## Direction
Print the material below exactly as it stands, please, from its first line to the line holding "sc.render.resolution_x, sc.render.resolution_y = 1024, 682", with no pictures.

## Material provided
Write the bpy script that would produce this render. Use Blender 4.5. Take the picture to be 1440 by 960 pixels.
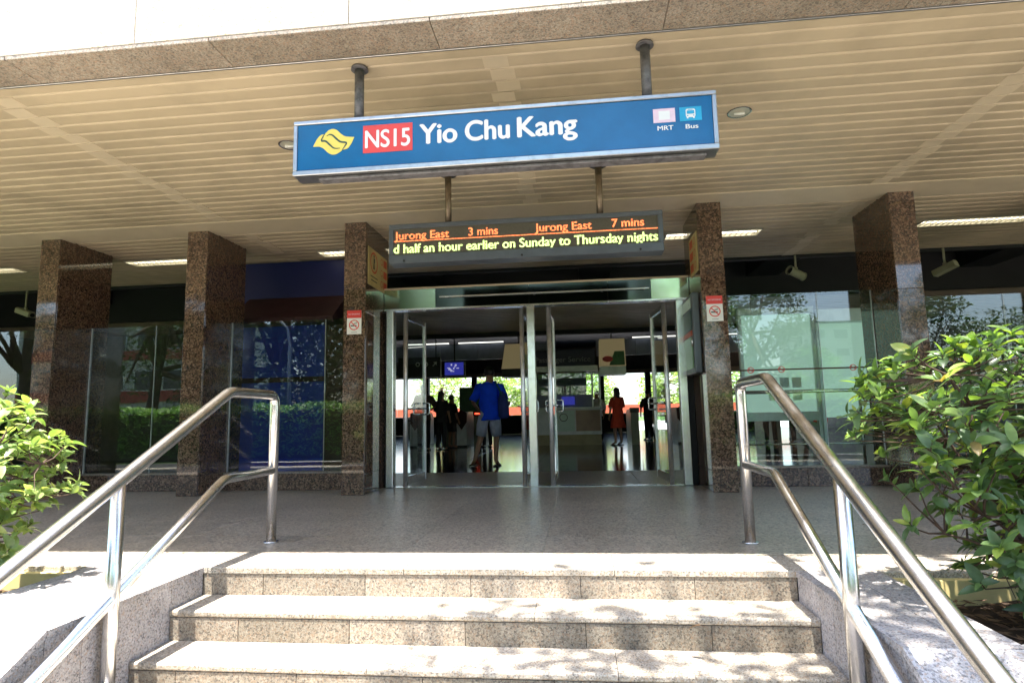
import bpy, bmesh, math, random
from mathutils import Vector, Matrix, noise
PI = math.pi
random.seed(7)
sc = bpy.context.scene
for o in list(bpy.data.objects): bpy.data.objects.remove(o)

# ------------------------------------------------------------------ camera
PITCH, YAW, ROLL = 0.1248, 0.1063, -0.0207
F = Vector((-math.sin(YAW)*math.cos(PITCH), math.cos(YAW)*math.cos(PITCH), math.sin(PITCH)))
R = Vector((math.cos(YAW), math.sin(YAW), 0)); U = R.cross(F)
R2 = R*math.cos(ROLL) + U*math.sin(ROLL); U2 = -R*math.sin(ROLL) + U*math.cos(ROLL)
cd = bpy.data.cameras.new('camera'); cam = bpy.data.objects.new('camera', cd); sc.collection.objects.link(cam)
cam.matrix_world = Matrix(((R2.x, U2.x, -F.x, 0), (R2.y, U2.y, -F.y, 0), (R2.z, U2.z, -F.z, 0.852), (0, 0, 0, 1)))
cd.lens = 842.69/1440*36; cd.sensor_width = 36; cd.clip_start = 0.05; cd.clip_end = 3000
sc.camera = cam
sc.render.resolution_x, sc.render.resolution_y = 1024, 682

# ------------------------------------------------------------------ light
SUN = Vector((-0.07, -0.205, 1.0)).normalized()
w = bpy.data.worlds.new("World"); sc.world = w; w.use_nodes = True
nt = w.node_tree; nt.nodes.clear()
sky = nt.nodes.new('ShaderNodeTexSky'); sky.sky_type = 'NISHITA'; sky.sun_disc = False
sky.sun_elevation = math.asin(SUN.z); sky.sun_rotation = math.atan2(SUN.x, SUN.y)
sky.air_density = 1.0; sky.dust_density = 2.0; sky.ozone_density = 1.0
bg = nt.nodes.new('ShaderNodeBackground'); bg.inputs[1].default_value = 0.15
wo = nt.nodes.new('ShaderNodeOutputWorld')
nt.links.new(sky.outputs[0], bg.inputs[0]); nt.links.new(bg.outputs[0], wo.inputs[0])
sl = bpy.data.lights.new('sun', 'SUN'); sl.energy = 5.0; sl.angle = math.radians(0.5); sl.color = (1.0, 0.95, 0.87)
so = bpy.data.objects.new('sun', sl); sc.collection.objects.link(so)
so.rotation_euler = SUN.to_track_quat('Z', 'Y').to_euler(); so.location = (0, 0, 30)
sc.view_settings.view_transform = 'Standard'; sc.view_settings.look = 'None'
sc.view_settings.exposure = 2.25; sc.view_settings.gamma = 1.0
sc.view_settings.use_curve_mapping = False
cy = sc.cycles
cy.max_bounces = 10; cy.diffuse_bounces = 5; cy.glossy_bounces = 5; cy.transmission_bounces = 4; cy.transparent_max_bounces = 24
cy.caustics_reflective = False; cy.caustics_refractive = False; cy.sample_clamp_indirect = 6.0
cy.use_denoising = True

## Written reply
Write the bpy script that would produce this render. Use Blender 4.5. Take the picture to be 1440 by 960 pixels.
import bpy, bmesh, math, random
from mathutils import Vector, Matrix, noise
PI = math.pi
random.seed(7)
sc = bpy.context.scene
for o in list(bpy.data.objects): bpy.data.objects.remove(o)

# ------------------------------------------------------------------ camera
PITCH, YAW, ROLL = 0.1248, 0.1063, -0.0207
F = Vector((-math.sin(YAW)*math.cos(PITCH), math.cos(YAW)*math.cos(PITCH), math.sin(PITCH)))
R = Vector((math.cos(YAW), math.sin(YAW), 0)); U = R.cross(F)
R2 = R*math.cos(ROLL) + U*math.sin(ROLL); U2 = -R*math.sin(ROLL) + U*math.cos(ROLL)
cd = bpy.data.cameras.new('camera'); cam = bpy.data.objects.new('camera', cd); sc.collection.objects.link(cam)
cam.matrix_world = Matrix(((R2.x, U2.x, -F.x, 0), (R2.y, U2.y, -F.y, 0), (R2.z, U2.z, -F.z, 0.852), (0, 0, 0, 1)))
cd.lens = 842.69/1440*36; cd.sensor_width = 36; cd.clip_start = 0.05; cd.clip_end = 3000
sc.camera = cam
sc.render.resolution_x, sc.render.resolution_y = 1024, 682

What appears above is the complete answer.